I am using a 4-pin fan on the 2-pin header. Actually, after an initial test, I am using a 4-pin splitter with a 4-pin on one side and a 3-pin on the other. One blowing past the boards and the other across the SATA hard drives.

The wire colors can be weird so I checked mine on Noctua's site: https://noctua.at/en/productfaqs/productfaq/view/id/215/.

The orientation of the pins on the Turing Pi v2 can be seen in the documentation: https://help.turingpi.com/hc/en-us/articles/8686159954461-Case-and-Cooling.

If you have double-checked the orientation, tried connecting the fan directly, and tried the fan in another system, then something could be wrong with your Turing Pi v2 and it might be time to be contacting them about a replacement.

P.S. As for the documentation saying, "these ports can be controlled by BMC with $tpcli." The current state of $tpi/$tpcli is a bit lackluster.

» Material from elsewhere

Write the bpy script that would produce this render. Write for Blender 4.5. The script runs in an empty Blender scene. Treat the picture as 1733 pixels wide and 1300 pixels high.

I assume fan control had only been available before the switch to Linux, but has been a low priority since. Unless they start shipping boards with a 3-pin or 4-pin for then sysfan, there will never be status from it anyway. Eventually there may be "control" for it from being able to toggle a high and low speed, which switches it between 12v and 7v (my understanding is only some 12v fans support going down to 5v). That can also be achieved with a low noise adapter, so even if it could be done from the board, it would be an extra low priority.